• What you will do: Skip the pictures and repeat each line of the data exactly.

• Source excerpt:
━━━━━━
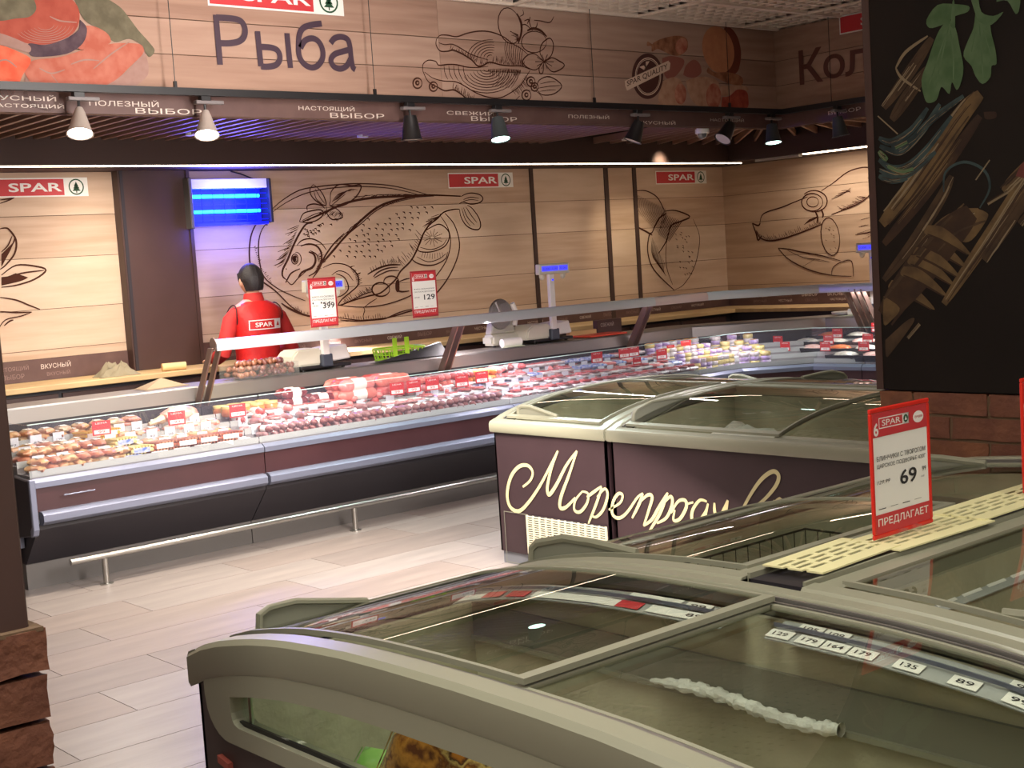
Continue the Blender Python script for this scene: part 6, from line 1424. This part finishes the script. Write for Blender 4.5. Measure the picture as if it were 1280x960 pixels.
AR = [.038, .048, .046, .044, .040, .033, .027]
g = G(); loft(g, TOR)
g.tube([(0, 0, 1.50), (-.005, 0, 1.56), (-.015, 0, 1.62)], [.058, .052, .050], 12)
for s in (-1, 1):
    g.tube(armp(s), AR, 12)
    g.tube([(0, s*.09, .92), (0, s*.095, .72), (.005, s*.10, .48), (.0, s*.10, .28), (.01, s*.10, .09)], [.085, .078, .055, .052, .036], 12)
    hp = Vector((-.27, s*.22, 1.08)); dr = Vector((-.95, -s*.2, -.12)).normalized(); sd = Vector((-dr.y, dr.x, 0)).normalized()
    g.tube([hp-dr*.02, hp+dr*.03, hp+dr*.09], [.028, .040, .038], 10, flat=.5)
    for k in range(4):
        L = (.070, .080, .075, .058)[k]; b = hp+dr*.085+sd*(.03-.02*k)
        g.tube([b, b+dr*L*.45+Vector((0, 0, .004)), b+dr*L*.8+Vector((0, 0, -.012)), b+dr*L*.95+Vector((0, 0, -.026))], [.010, .0095, .009, .007], 8)
    b = hp+dr*.03+sd*.035*(1); g.tube([b, b+sd*.03+dr*.02, b+sd*.035+dr*.055+Vector((0, 0, -.01))], [.012, .011, .008], 8)
body = g.build('body', m_skin, wk, smooth=True)
md = body.modifiers.new('r', 'REMESH'); md.mode = 'VOXEL'; md.voxel_size = .007; md.use_smooth_shade = True
md = body.modifiers.new('s', 'SMOOTH'); md.iterations = 3; md.factor = .4
# head with face, ears and hair
hd = G(); hc = Vector((-.02, 0, 1.660))
def hf(u, v):
    a = u*2*math.pi; b = (v-.5)*math.pi; x = math.cos(b)*math.cos(a); y = math.cos(b)*math.sin(a); z = math.sin(b)
    rx = .100; ry = .085; rz = .118
    if z < -.2: ry *= 1-.28*(-z-.2); rx *= 1-.10*(-z-.2)
    px = -x*rx; f = max(0, x)   # face looks to -x
    if f > .8 and -.45 < z < .15: px -= .016*math.exp(-((y/.16)**2))*math.exp(-(((z+.12)/.16)**2))
    return hc+Vector((px, y*ry, z*rz))
hd.grid(hf, 24, 18); head = hd.build('head', m_skin, wk, smooth=True)
for s in (-1, 1):
    G().ball(hc+Vector((.0, s*.088, -.01)), .018, .010, .032, 8, 6).build('ear', m_skin, head, smooth=True)
    G().ball(hc+Vector((-.083, s*.030, .012)), .008, .012, .008, 8, 6).build('eye', m_white, head, smooth=True)
    G().box(hc.x-.093, hc.x-.085, s*.030-.018, s*.030+.018, hc.z+.030, hc.z+.037).build('eyebrow', m_hair, head, bev=.002)
G().box(hc.x-.092, hc.x-.080, -.022, .022, hc.z-.058, hc.z-.050).build('mouth', mat('lips', (168, 92, 84), .5), head, bev=.003)
def hr_(u, v):
    a = u*2*math.pi; b = -.60+(v)*(math.pi/2+.60); x = math.cos(b)*math.cos(a); y = math.cos(b)*math.sin(a); z = math.sin(b)
    lift = 1.09+.02*math.sin(9*a)*math.cos(b)
    if x < -.35 and z < .45: z = .45+(z-.45)*.1
    if abs(y) > .75 and z < .1: z = .1+(z-.1)*.3
    return hc+Vector((x*.100*lift, y*.087*lift, z*.120*lift))
G().sheet(hr_, 28, 12, (0, 0, -.004)).build('hair', m_hair, wk, smooth=True)
# vest, sleeves, collar, trousers, shoes
def grow(r, d): return [(cx, cy, z, rx+d, ry+d) for cx, cy, z, rx, ry in r]
vt = grow([(0, 0, .84, .115, .175)]+TOR[1:6]+[(.005, 0, 1.475, .095, .155), (0, 0, 1.505, .07, .085)], .016)
g = G(); loft(g, vt, 32, False); v_ = g.build('vest', m_vest, wk, smooth=True)
v_.modifiers.new('sub', 'SUBSURF').levels = 1; v_.modifiers['sub'].render_levels = 1
def vx(y, z):
    for (c0, _, z0, rx0, ry0), (c1, _, z1, rx1, ry1) in zip(vt, vt[1:]):
        if z <= z1:
            t = (z-z0)/(z1-z0); rx = rx0+(rx1-rx0)*t; ry = ry0+(ry1-ry0)*t; c = c0+(c1-c0)*t; q = min(.999, abs(y)/ry)
            return c+rx*(1-q**(2/.85))**(.85/2)
    return .1
class Back:
    def P(s, a, b, lift=0): return Vector((vx(a, b)+.004+lift, a, b))
Plane.text(Back(), g := G(), 'SPAR', -.085, 1.312, .06, 1.346, .001, .02)
BK = Back(); BK.rect = lambda g_, a0, b0, a1, b1, lift=.001: [g_.add([BK.P(a0+(a1-a0)*i/8, b0, lift), BK.P(a0+(a1-a0)*(i+1)/8, b0, lift), BK.P(a0+(a1-a0)*(i+1)/8, b1, lift), BK.P(a0+(a1-a0)*i/8, b1, lift)], [(0, 1, 2, 3)]) for i in range(8)]
Plane.frame(BK, g, -.130, 1.292, .085, 1.366, .007, .001); BK.rect(g, .085, 1.292, .145, 1.366, .001)
g.mi = 1; [g.add([BK.P(.095, 1.315, .002), BK.P(.125, 1.315, .002), BK.P(.110, 1.350, .002)], [(0, 1, 2)])]
g.build('back_print', [m_txtw, m_redd], wk, flat2d=True)
G().tube([(0.0, 0, 1.49), (-.004, 0, 1.565)], [.085, .068], 16, cap=False).build('collar', m_shirt, wk, smooth=True)
for s in (-1, 1):
    g = G().tube(armp(s)[:6], [r+.012 for r in AR[:6]], 14); o = g.build('sleeve', m_shirt, wk, smooth=True)
    A_ = [(.0+.075*math.cos(t), s*(.185+.010*math.cos(t*2)), 1.40+.085*math.sin(t)) for t in [2*math.pi*k/16 for k in range(17)]]
    G().tube(A_, .005, 6, cap=False).build('piping', m_pip, wk, smooth=True)
    G().tube([(0, s*.09, .95), (0, s*.095, .72), (.005, s*.10, .48), (.0, s*.10, .28), (.01, s*.10, .07)], [.10, .092, .072, .068, .062], 14).build('trouser_leg', m_trs, wk, smooth=True)
    G().prism([(.06, s*.10-.045, 0), (-.16, s*.10-.045, 0), (-.20, s*.10, 0), (-.16, s*.10+.045, 0), (.06, s*.10+.045, 0)], (0, 0, .075)).build('shoe', m_black, wk, bev=.02, seg=2)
━━━━━━
• Exercise answer:
Continue the Blender Python script for this scene: part 6, from line 1424. This part finishes the script. Write for Blender 4.5. Measure the picture as if it were 1280x960 pixels.
AR = [.038, .048, .046, .044, .040, .033, .027]
g = G(); loft(g, TOR)
g.tube([(0, 0, 1.50), (-.005, 0, 1.56), (-.015, 0, 1.62)], [.058, .052, .050], 12)
for s in (-1, 1):
    g.tube(armp(s), AR, 12)
    g.tube([(0, s*.09, .92), (0, s*.095, .72), (.005, s*.10, .48), (.0, s*.10, .28), (.01, s*.10, .09)], [.085, .078, .055, .052, .036], 12)
    hp = Vector((-.27, s*.22, 1.08)); dr = Vector((-.95, -s*.2, -.12)).normalized(); sd = Vector((-dr.y, dr.x, 0)).normalized()
    g.tube([hp-dr*.02, hp+dr*.03, hp+dr*.09], [.028, .040, .038], 10, flat=.5)
    for k in range(4):
        L = (.070, .080, .075, .058)[k]; b = hp+dr*.085+sd*(.03-.02*k)
        g.tube([b, b+dr*L*.45+Vector((0, 0, .004)), b+dr*L*.8+Vector((0, 0, -.012)), b+dr*L*.95+Vector((0, 0, -.026))], [.010, .0095, .009, .007], 8)
    b = hp+dr*.03+sd*.035*(1); g.tube([b, b+sd*.03+dr*.02, b+sd*.035+dr*.055+Vector((0, 0, -.01))], [.012, .011, .008], 8)
body = g.build('body', m_skin, wk, smooth=True)
md = body.modifiers.new('r', 'REMESH'); md.mode = 'VOXEL'; md.voxel_size = .007; md.use_smooth_shade = True
md = body.modifiers.new('s', 'SMOOTH'); md.iterations = 3; md.factor = .4
# head with face, ears and hair
hd = G(); hc = Vector((-.02, 0, 1.660))
def hf(u, v):
    a = u*2*math.pi; b = (v-.5)*math.pi; x = math.cos(b)*math.cos(a); y = math.cos(b)*math.sin(a); z = math.sin(b)
    rx = .100; ry = .085; rz = .118
    if z < -.2: ry *= 1-.28*(-z-.2); rx *= 1-.10*(-z-.2)
    px = -x*rx; f = max(0, x)   # face looks to -x
    if f > .8 and -.45 < z < .15: px -= .016*math.exp(-((y/.16)**2))*math.exp(-(((z+.12)/.16)**2))
    return hc+Vector((px, y*ry, z*rz))
hd.grid(hf, 24, 18); head = hd.build('head', m_skin, wk, smooth=True)
for s in (-1, 1):
    G().ball(hc+Vector((.0, s*.088, -.01)), .018, .010, .032, 8, 6).build('ear', m_skin, head, smooth=True)
    G().ball(hc+Vector((-.083, s*.030, .012)), .008, .012, .008, 8, 6).build('eye', m_white, head, smooth=True)
    G().box(hc.x-.093, hc.x-.085, s*.030-.018, s*.030+.018, hc.z+.030, hc.z+.037).build('eyebrow', m_hair, head, bev=.002)
G().box(hc.x-.092, hc.x-.080, -.022, .022, hc.z-.058, hc.z-.050).build('mouth', mat('lips', (168, 92, 84), .5), head, bev=.003)
def hr_(u, v):
    a = u*2*math.pi; b = -.60+(v)*(math.pi/2+.60); x = math.cos(b)*math.cos(a); y = math.cos(b)*math.sin(a); z = math.sin(b)
    lift = 1.09+.02*math.sin(9*a)*math.cos(b)
    if x < -.35 and z < .45: z = .45+(z-.45)*.1
    if abs(y) > .75 and z < .1: z = .1+(z-.1)*.3
    return hc+Vector((x*.100*lift, y*.087*lift, z*.120*lift))
G().sheet(hr_, 28, 12, (0, 0, -.004)).build('hair', m_hair, wk, smooth=True)
# vest, sleeves, collar, trousers, shoes
def grow(r, d): return [(cx, cy, z, rx+d, ry+d) for cx, cy, z, rx, ry in r]
vt = grow([(0, 0, .84, .115, .175)]+TOR[1:6]+[(.005, 0, 1.475, .095, .155), (0, 0, 1.505, .07, .085)], .016)
g = G(); loft(g, vt, 32, False); v_ = g.build('vest', m_vest, wk, smooth=True)
v_.modifiers.new('sub', 'SUBSURF').levels = 1; v_.modifiers['sub'].render_levels = 1
def vx(y, z):
    for (c0, _, z0, rx0, ry0), (c1, _, z1, rx1, ry1) in zip(vt, vt[1:]):
        if z <= z1:
            t = (z-z0)/(z1-z0); rx = rx0+(rx1-rx0)*t; ry = ry0+(ry1-ry0)*t; c = c0+(c1-c0)*t; q = min(.999, abs(y)/ry)
            return c+rx*(1-q**(2/.85))**(.85/2)
    return .1
class Back:
    def P(s, a, b, lift=0): return Vector((vx(a, b)+.004+lift, a, b))
Plane.text(Back(), g := G(), 'SPAR', -.085, 1.312, .06, 1.346, .001, .02)
BK = Back(); BK.rect = lambda g_, a0, b0, a1, b1, lift=.001: [g_.add([BK.P(a0+(a1-a0)*i/8, b0, lift), BK.P(a0+(a1-a0)*(i+1)/8, b0, lift), BK.P(a0+(a1-a0)*(i+1)/8, b1, lift), BK.P(a0+(a1-a0)*i/8, b1, lift)], [(0, 1, 2, 3)]) for i in range(8)]
Plane.frame(BK, g, -.130, 1.292, .085, 1.366, .007, .001); BK.rect(g, .085, 1.292, .145, 1.366, .001)
g.mi = 1; [g.add([BK.P(.095, 1.315, .002), BK.P(.125, 1.315, .002), BK.P(.110, 1.350, .002)], [(0, 1, 2)])]
g.build('back_print', [m_txtw, m_redd], wk, flat2d=True)
G().tube([(0.0, 0, 1.49), (-.004, 0, 1.565)], [.085, .068], 16, cap=False).build('collar', m_shirt, wk, smooth=True)
for s in (-1, 1):
    g = G().tube(armp(s)[:6], [r+.012 for r in AR[:6]], 14); o = g.build('sleeve', m_shirt, wk, smooth=True)
    A_ = [(.0+.075*math.cos(t), s*(.185+.010*math.cos(t*2)), 1.40+.085*math.sin(t)) for t in [2*math.pi*k/16 for k in range(17)]]
    G().tube(A_, .005, 6, cap=False).build('piping', m_pip, wk, smooth=True)
    G().tube([(0, s*.09, .95), (0, s*.095, .72), (.005, s*.10, .48), (.0, s*.10, .28), (.01, s*.10, .07)], [.10, .092, .072, .068, .062], 14).build('trouser_leg', m_trs, wk, smooth=True)
    G().prism([(.06, s*.10-.045, 0), (-.16, s*.10-.045, 0), (-.20, s*.10, 0), (-.16, s*.10+.045, 0), (.06, s*.10+.045, 0)], (0, 0, .075)).build('shoe', m_black, wk, bev=.02, seg=2)